Shortly after we moved into our current house, I wanted to put a long raised flower bed in the front yard.
I calculated that I needed 80 cubic feet of topsoil, so I called a local place that delivers topsoil and similar stuff, told them what I was doing, and ordered 27 cubic yards.
There was a long silence on the other end of the line. “Are you sure about that?”
It was then I remembered that there are 27 cubic feet in a cubic yard, no
t three. I actually wanted just three cubic yards, which is still a sizable pile. I sometimes have a nightmare vision of 27 cubic yards of topsoil dumped in my front yard, which would have been enough to hide the first floor of our house.
We used to have an old peach tree (a squirrel-planted volunteer, I always suspected) that produced nothing but loads of green golf ball-sized fruits. One year I decided to compost the lot of them by the easy trench method. You know, dig a trench in the garden, dump in the material to compost, cover it over. Easy, sure. But for the next five years, I was pulling baby peach trees from that spot!
We lost a huge soft maple in a straight line wind and decided to built a big octagon raised bed over the area. After about 6 years the soil level had sunk so low because of the decomposing roots under it, I had to remove all the plants and fill it back up with soil and compost. That was 3 years ago and the sinking continues. Some time in the future I will have to do it again.
One of the things I’ve learned is what a pain it is to convert a rock-covered area into a rock-free mulch area, especially once the plant roots that I don’t want to damage intermingle with the rocks that have sunk up to 3 inches into the soil. In other words, design your yard properly, but that’s often easier said than done.
Weed fabric is a real pain in the butt. I’m speaking as a professional gardener, but this could apply to home gardeners, too. It seems like a decent idea at first. Years down the road, though, when that fabric has been penetrated by a falling limb or a shovel if you’ve forgotten about the fabric, you will find that it’s pretty difficult to remove a well-rooted weed or sapling because the fabric often promotes extensive lateral growth of the roots.

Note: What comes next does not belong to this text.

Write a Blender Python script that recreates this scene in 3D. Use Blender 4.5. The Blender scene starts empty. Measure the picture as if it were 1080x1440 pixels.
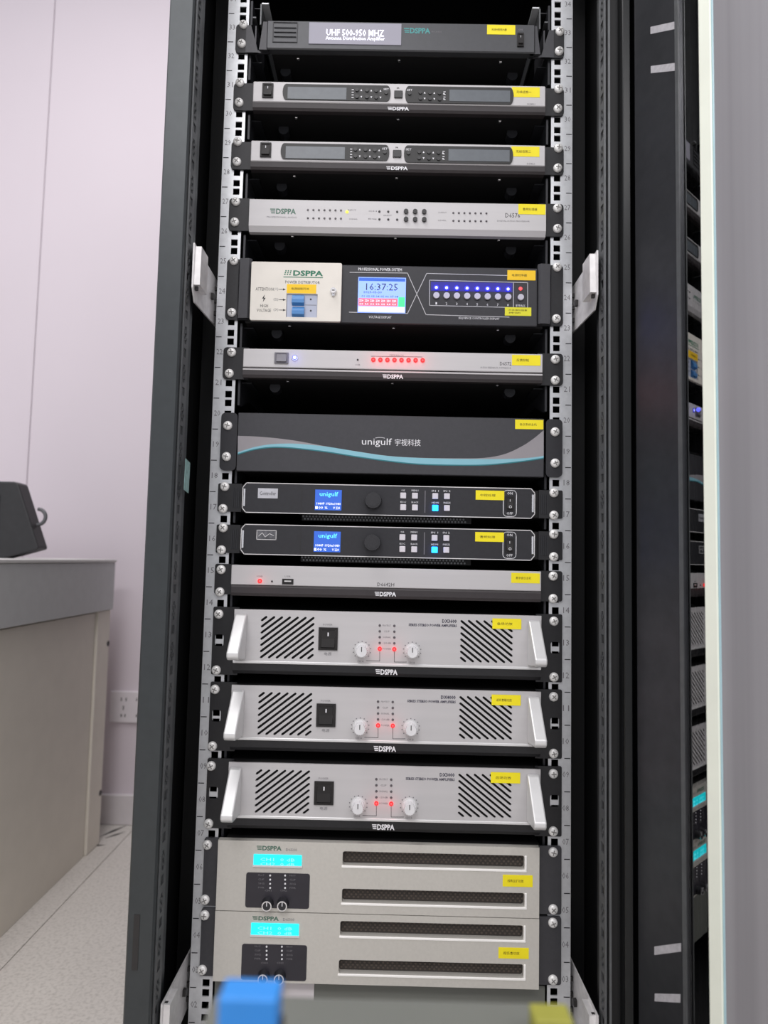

On top of that, I think some folks don’t realize that humus happens. Even if there’s a layer of gravel on top of the fabric, debris filters down (even if it’s just pecan flowers), decomposes in the rain, and becomes a substrate between the gravel and the fabric, often sufficient for superficial weeds to get out of control.
On a personal note, I have to admit I relied too heavily on one sort of plant in my own garden. After five years of letting seedlings of my original white coneflowers take over, I thought that I was finally going to have a lush garden. That was last year.
Then, they got the aster yellows. Crazy little flowers starting emerging from the disk portions and other large flowers were green or partly so. I had to yank every one of them out of my garden last year.
I would still recommend this plant to any client with sun, and I will use them again, too, but the moral I got (which I learned fifteen years ago–shame on me) is that you don’t rely on a monoculture.
I’ll add to Shawn’s lessons on weed fabric. Further years down the road when you decide to turn that area back into lawn, the darn stuff is nearly impossible to remove. It comes up in pieces ranging from palm size to something around bushel basket top size. It took nearly a day to get most of it out of an area about 25′ in diameter. And one of the earliest lessons learned “by mistake” regards wild violets. They are beautiful and look really nice as a ground cover under shrubs, but will take over the adjoining shady yard unless the gardener is vigilant with weed killer.
I guess I was partly lucky in the sense that I didn’t use weed fabric, only a rock layer. Still, like I said, even the rocks by themselves are a pain to remove, once they sink into the soil or new soil builds up over them.
Take heart… many wisterias do, indeed, sulk. My neighbor’s took a whopping seven years while one of mine took five! The other, planted the same time just ten feet away in soil that tested the same bloomed the year after planting (both from seed). The one that bloomed first exhibits positively rampant growth! I call her Annabelle, the Reach-Out-And-Touch-Someone Plant… and being sited at the base of one of the redwood 10x10s that form the rise for our entrance arch (the other wisteria is her complement ascending the opposite riser), she needs the machete treatment every couple months so as not to strangle folk that stop to open the metal ranch gate below! Her sister on the other side that took her time reaching ‘puberty’ (grin) is nicely behaved, flowering much more profusely and produces the longest racemes I’ve seen on any wisteria! Take heart… perhaps yours will be more like my late bloomer!